In thermoelectric research, the introduction of a dopant can suppress lattice thermal conductivity (κ1) through phonon scattering and optimize the power factor (PF) by changing the behavior of carriers, which are the key prerequisites for high thermoelectric performance. However, the electrical thermal conductivity (κe) can also increase with the increase of electrical conductivity (σ), which may override the optimization in PF and be detrimental to the improvement of final ZT. In this work, we highlight an amphoteric doping method by using Mn atoms to substitute both Ag and Sb atoms in AgSbTe2. The MnSb positive doping in p-type AgSbTe2 can improve the σ through increasing the hole concentration while maintaining a relative high Seebeck coefficient ( S), thus substantially improving the PF. On the other hand, the MnAg negative doping can introduce electrons into the matrix, which will recombine with the major hole carriers and lead to a decrease of σ to suppress exorbitant κe induced by the MnSb doping. The combination of the both functions by Mn amphoteric doping can further improve the thermoelectric property through charge compensation modulation. By virtue of amphoteric doping, though σ is decreased, PF is further optimized because of increased S, while the total thermal conductivity (κtotal) is further decreased due to suppressed κe and additional phonon scattering, which are beneficial for the improvement of the final ZT value.

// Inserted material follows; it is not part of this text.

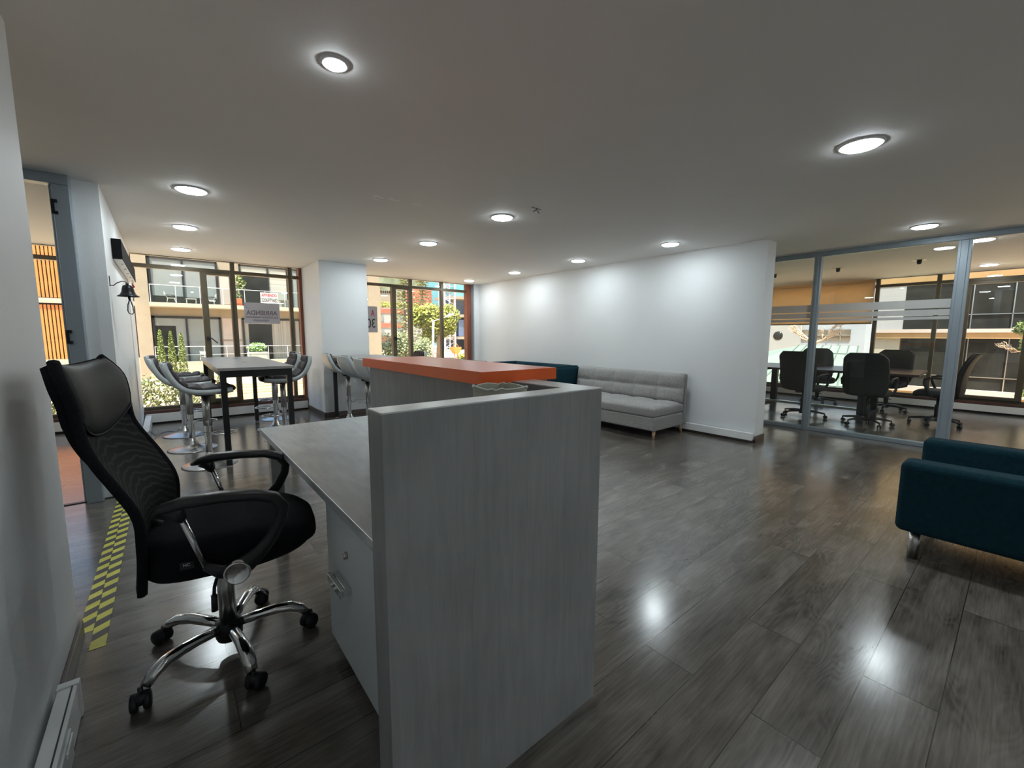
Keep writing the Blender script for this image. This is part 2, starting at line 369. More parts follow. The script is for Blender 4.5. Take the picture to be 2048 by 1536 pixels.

As a result, 5 mol % MnAg-MnSb amphoteric doping AgSbTe2 sample achieves a maximum ZT value of ∼0.74 at 550 K, which is higher than that of the pristine sample and other Mn monodoped counterparts. The present work suggests charge compensation modulation via amphoteric doping as an effective avenue to simultaneously achieve low thermal conductivity and high power factor for better thermoelectric performance.